Change one thing at a time: Tune only GAIN, run, watch, repeat. If you change
GAIN, speed, and the threshold all at once, you can’t tell what helped.
Slow it down, speed it up: Lower DRIVE_SPEED and the robot follows more
forgivingly; raise it and a too-high GAIN starts to wobble. They work together.
Re-measure your readings: Read reflection() on the tape and floor again under
the room’s real lighting. Small changes in light change the numbers.
Try the Stretch
Two-sensor following: With two color sensors (one each side of the line), steer
from the difference between them. That follows the center of the line instead
of an edge — and stays centered better.
A loop course: Tape a line that loops back on itself and see if your tuning
survives the curves. Tight curves need a higher GAIN or a slower speed.
Bring the Week Together
You taught your robot to drive, solve a maze, steer by the gyro, dodge obstacles, and
follow a line.
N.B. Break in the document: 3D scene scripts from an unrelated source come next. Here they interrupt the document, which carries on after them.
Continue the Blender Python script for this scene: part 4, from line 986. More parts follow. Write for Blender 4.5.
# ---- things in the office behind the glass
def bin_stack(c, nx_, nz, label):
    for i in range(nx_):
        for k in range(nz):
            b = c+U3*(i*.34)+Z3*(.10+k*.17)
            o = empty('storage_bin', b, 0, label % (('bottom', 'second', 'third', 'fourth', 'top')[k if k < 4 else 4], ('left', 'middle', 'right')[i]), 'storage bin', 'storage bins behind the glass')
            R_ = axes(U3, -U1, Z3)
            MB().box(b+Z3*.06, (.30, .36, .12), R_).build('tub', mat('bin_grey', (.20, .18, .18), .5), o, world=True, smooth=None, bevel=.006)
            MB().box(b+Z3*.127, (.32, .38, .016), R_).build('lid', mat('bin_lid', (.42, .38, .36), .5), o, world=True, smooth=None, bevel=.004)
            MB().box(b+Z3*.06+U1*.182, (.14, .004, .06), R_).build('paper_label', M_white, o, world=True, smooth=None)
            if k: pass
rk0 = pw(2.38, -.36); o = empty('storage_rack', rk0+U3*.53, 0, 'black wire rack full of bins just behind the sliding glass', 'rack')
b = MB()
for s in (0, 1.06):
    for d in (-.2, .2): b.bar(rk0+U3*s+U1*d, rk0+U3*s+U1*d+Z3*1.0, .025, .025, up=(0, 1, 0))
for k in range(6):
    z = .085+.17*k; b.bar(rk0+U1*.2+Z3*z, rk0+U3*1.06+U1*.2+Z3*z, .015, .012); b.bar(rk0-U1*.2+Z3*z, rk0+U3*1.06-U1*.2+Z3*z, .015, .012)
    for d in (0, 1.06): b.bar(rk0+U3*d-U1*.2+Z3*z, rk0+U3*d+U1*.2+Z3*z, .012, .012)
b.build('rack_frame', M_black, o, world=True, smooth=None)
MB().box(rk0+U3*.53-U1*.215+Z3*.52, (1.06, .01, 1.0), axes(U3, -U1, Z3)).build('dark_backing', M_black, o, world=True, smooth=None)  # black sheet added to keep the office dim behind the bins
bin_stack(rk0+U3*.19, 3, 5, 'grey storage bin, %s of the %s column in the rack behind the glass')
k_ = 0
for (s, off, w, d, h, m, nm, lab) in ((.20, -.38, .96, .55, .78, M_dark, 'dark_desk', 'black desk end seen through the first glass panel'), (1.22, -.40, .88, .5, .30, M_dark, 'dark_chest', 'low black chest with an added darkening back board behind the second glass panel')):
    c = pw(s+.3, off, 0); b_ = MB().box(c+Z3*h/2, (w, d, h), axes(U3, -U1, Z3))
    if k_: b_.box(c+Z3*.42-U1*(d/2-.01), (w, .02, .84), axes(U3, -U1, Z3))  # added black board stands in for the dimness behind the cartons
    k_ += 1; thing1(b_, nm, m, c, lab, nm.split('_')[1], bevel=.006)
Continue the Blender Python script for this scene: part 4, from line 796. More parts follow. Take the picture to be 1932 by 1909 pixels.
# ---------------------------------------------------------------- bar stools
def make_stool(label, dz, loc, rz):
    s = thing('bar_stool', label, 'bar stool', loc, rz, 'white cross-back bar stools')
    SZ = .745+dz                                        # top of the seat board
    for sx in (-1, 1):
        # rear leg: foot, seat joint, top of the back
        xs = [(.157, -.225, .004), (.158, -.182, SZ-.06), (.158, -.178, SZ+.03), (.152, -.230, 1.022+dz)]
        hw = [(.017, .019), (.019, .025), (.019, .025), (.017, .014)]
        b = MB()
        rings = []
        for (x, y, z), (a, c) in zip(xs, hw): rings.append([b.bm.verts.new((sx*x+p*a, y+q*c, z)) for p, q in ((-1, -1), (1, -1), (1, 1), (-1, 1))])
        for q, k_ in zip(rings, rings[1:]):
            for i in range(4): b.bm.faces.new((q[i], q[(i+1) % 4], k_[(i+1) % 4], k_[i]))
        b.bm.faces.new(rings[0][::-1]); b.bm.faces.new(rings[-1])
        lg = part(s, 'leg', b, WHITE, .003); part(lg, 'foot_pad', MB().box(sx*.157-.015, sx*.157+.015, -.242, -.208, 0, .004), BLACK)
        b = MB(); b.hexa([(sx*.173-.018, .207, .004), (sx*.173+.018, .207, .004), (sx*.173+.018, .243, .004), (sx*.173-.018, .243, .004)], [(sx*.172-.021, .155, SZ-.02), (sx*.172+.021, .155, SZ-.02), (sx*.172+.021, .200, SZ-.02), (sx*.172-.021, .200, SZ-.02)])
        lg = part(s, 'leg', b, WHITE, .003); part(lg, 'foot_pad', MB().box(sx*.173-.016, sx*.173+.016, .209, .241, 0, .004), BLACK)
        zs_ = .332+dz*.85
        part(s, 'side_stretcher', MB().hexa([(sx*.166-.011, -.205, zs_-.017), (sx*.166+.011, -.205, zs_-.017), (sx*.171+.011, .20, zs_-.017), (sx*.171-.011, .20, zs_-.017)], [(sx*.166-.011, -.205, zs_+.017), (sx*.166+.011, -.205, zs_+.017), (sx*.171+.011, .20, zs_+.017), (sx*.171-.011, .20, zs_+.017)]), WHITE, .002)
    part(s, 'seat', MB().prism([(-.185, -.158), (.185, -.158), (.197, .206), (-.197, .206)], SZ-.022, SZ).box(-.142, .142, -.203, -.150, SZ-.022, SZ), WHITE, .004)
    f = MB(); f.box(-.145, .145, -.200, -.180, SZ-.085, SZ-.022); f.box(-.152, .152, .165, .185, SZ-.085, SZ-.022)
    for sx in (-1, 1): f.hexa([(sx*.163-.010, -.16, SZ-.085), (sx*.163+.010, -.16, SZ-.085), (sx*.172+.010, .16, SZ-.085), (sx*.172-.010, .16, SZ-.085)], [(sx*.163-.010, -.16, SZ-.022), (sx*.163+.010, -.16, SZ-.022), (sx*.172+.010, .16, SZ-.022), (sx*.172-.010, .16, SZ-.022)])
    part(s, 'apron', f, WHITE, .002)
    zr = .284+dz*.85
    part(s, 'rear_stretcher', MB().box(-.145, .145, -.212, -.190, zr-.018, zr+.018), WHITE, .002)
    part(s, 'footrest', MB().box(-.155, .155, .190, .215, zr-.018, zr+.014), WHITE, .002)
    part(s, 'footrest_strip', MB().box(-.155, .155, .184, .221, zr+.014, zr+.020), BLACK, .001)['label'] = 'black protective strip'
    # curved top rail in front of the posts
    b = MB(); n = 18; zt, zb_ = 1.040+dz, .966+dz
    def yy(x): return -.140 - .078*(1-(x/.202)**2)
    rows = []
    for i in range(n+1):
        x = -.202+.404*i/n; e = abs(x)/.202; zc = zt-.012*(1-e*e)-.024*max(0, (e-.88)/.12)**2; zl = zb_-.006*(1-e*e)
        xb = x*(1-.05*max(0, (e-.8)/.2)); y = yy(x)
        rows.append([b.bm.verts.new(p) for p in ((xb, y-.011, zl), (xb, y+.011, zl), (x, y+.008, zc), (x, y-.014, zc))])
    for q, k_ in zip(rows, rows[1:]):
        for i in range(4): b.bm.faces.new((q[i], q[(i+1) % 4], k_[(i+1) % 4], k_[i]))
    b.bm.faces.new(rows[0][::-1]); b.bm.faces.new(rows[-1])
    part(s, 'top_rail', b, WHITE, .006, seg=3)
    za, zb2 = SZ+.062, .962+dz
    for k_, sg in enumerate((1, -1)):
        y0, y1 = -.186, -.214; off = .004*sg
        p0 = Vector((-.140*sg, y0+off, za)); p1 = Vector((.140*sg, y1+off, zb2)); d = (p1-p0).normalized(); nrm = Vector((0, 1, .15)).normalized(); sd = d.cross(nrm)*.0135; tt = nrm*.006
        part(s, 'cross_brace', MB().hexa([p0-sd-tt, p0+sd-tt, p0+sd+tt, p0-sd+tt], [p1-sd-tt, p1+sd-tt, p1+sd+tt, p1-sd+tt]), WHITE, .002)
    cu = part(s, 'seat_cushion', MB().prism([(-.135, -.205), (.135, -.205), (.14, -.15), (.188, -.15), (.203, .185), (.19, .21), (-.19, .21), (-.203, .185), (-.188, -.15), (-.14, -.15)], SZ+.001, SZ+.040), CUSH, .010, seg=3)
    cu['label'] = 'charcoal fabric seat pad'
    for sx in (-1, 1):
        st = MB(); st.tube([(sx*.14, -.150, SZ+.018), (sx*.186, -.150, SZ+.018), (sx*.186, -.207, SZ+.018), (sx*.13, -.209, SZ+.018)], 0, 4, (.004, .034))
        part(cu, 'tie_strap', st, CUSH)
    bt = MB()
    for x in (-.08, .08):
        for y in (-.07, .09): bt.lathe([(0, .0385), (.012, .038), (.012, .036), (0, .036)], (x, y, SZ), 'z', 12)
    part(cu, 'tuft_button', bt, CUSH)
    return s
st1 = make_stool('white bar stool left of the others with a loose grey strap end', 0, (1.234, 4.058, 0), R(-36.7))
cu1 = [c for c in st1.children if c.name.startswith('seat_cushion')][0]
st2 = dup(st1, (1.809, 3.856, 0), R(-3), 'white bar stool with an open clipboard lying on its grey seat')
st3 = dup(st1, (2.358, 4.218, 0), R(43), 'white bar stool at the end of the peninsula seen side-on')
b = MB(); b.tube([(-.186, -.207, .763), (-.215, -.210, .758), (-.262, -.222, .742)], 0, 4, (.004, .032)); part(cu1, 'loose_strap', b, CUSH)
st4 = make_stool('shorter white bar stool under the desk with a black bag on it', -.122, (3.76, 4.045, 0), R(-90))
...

Pick two skills and combine them — like a line-follower that
stops when the distance sensor sees something ahead.
Write down, in your own words, what calibration meant in each session (wheel
size, cell size, gyro turn, trigger distance, line threshold). It was the same habit
every day.
Explore More (If Curious)
What’s the sharpest curve your robot can follow? What happens at a right-angle corner?